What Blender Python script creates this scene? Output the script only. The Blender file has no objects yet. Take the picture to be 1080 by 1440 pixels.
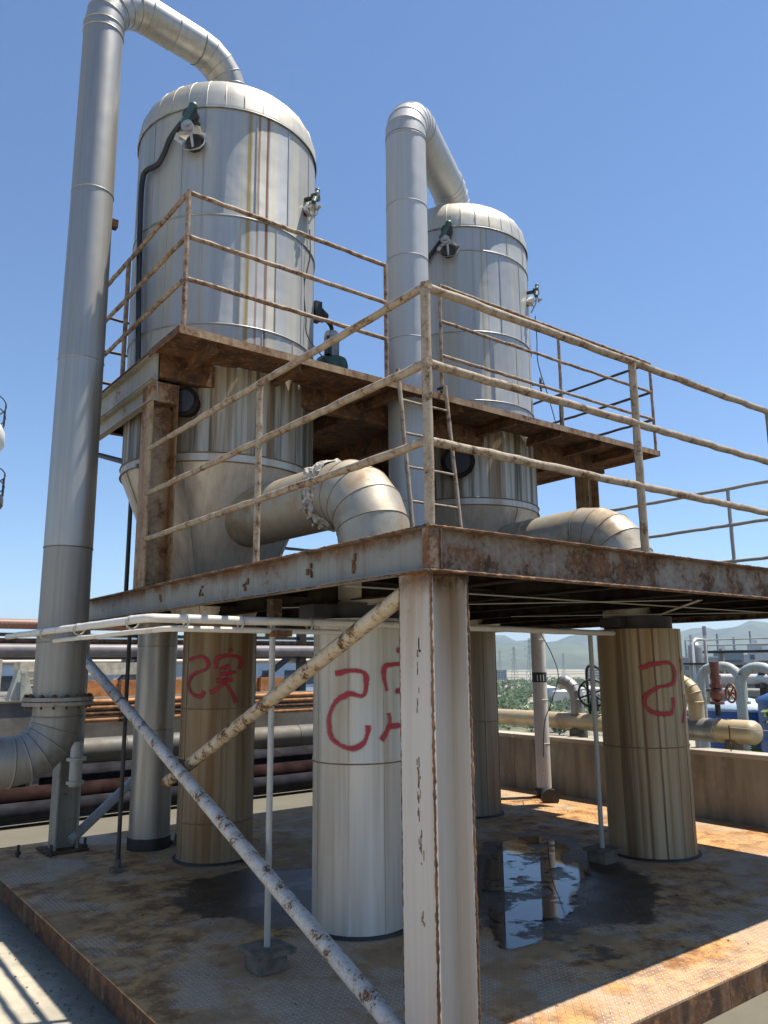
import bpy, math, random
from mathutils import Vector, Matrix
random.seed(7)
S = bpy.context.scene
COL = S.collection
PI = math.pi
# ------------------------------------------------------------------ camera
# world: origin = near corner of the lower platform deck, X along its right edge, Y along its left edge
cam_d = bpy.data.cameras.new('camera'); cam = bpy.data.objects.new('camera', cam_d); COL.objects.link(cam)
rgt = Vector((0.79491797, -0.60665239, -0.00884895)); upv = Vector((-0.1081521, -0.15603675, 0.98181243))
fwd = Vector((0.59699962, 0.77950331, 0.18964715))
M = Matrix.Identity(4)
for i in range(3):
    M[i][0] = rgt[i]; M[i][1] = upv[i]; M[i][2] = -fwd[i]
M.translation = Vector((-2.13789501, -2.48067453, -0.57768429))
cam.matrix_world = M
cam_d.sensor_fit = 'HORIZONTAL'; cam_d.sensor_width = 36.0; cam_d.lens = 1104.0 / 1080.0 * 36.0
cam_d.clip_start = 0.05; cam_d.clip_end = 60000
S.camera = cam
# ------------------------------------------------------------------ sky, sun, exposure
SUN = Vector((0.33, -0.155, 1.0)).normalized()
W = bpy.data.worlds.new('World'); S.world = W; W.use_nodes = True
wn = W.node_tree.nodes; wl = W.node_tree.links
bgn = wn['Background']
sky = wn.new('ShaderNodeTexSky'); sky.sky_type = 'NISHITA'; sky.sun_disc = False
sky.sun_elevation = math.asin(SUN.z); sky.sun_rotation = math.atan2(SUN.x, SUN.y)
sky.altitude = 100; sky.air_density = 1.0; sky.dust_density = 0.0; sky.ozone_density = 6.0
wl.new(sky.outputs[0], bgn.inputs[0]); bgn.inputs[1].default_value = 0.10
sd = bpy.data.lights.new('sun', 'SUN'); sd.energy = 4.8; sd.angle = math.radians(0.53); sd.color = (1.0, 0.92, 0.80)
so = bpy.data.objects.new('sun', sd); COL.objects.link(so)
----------
§ **Given problem**
Reproduce all of the data exactly, omitting each picture it holds.

§ **The response**
What Blender Python script creates this scene? Output the script only. The Blender file has no objects yet. Take the picture to be 1080 by 1440 pixels.
import bpy, math, random
from mathutils import Vector, Matrix
random.seed(7)
S = bpy.context.scene
COL = S.collection
PI = math.pi
# ------------------------------------------------------------------ camera
# world: origin = near corner of the lower platform deck, X along its right edge, Y along its left edge
cam_d = bpy.data.cameras.new('camera'); cam = bpy.data.objects.new('camera', cam_d); COL.objects.link(cam)
rgt = Vector((0.79491797, -0.60665239, -0.00884895)); upv = Vector((-0.1081521, -0.15603675, 0.98181243))
fwd = Vector((0.59699962, 0.77950331, 0.18964715))
M = Matrix.Identity(4)
for i in range(3):
    M[i][0] = rgt[i]; M[i][1] = upv[i]; M[i][2] = -fwd[i]
M.translation = Vector((-2.13789501, -2.48067453, -0.57768429))
cam.matrix_world = M
cam_d.sensor_fit = 'HORIZONTAL'; cam_d.sensor_width = 36.0; cam_d.lens = 1104.0 / 1080.0 * 36.0
cam_d.clip_start = 0.05; cam_d.clip_end = 60000
S.camera = cam
# ------------------------------------------------------------------ sky, sun, exposure
SUN = Vector((0.33, -0.155, 1.0)).normalized()
W = bpy.data.worlds.new('World'); S.world = W; W.use_nodes = True
wn = W.node_tree.nodes; wl = W.node_tree.links
bgn = wn['Background']
sky = wn.new('ShaderNodeTexSky'); sky.sky_type = 'NISHITA'; sky.sun_disc = False
sky.sun_elevation = math.asin(SUN.z); sky.sun_rotation = math.atan2(SUN.x, SUN.y)
sky.altitude = 100; sky.air_density = 1.0; sky.dust_density = 0.0; sky.ozone_density = 6.0
wl.new(sky.outputs[0], bgn.inputs[0]); bgn.inputs[1].default_value = 0.10
sd = bpy.data.lights.new('sun', 'SUN'); sd.energy = 4.8; sd.angle = math.radians(0.53); sd.color = (1.0, 0.92, 0.80)
so = bpy.data.objects.new('sun', sd); COL.objects.link(so)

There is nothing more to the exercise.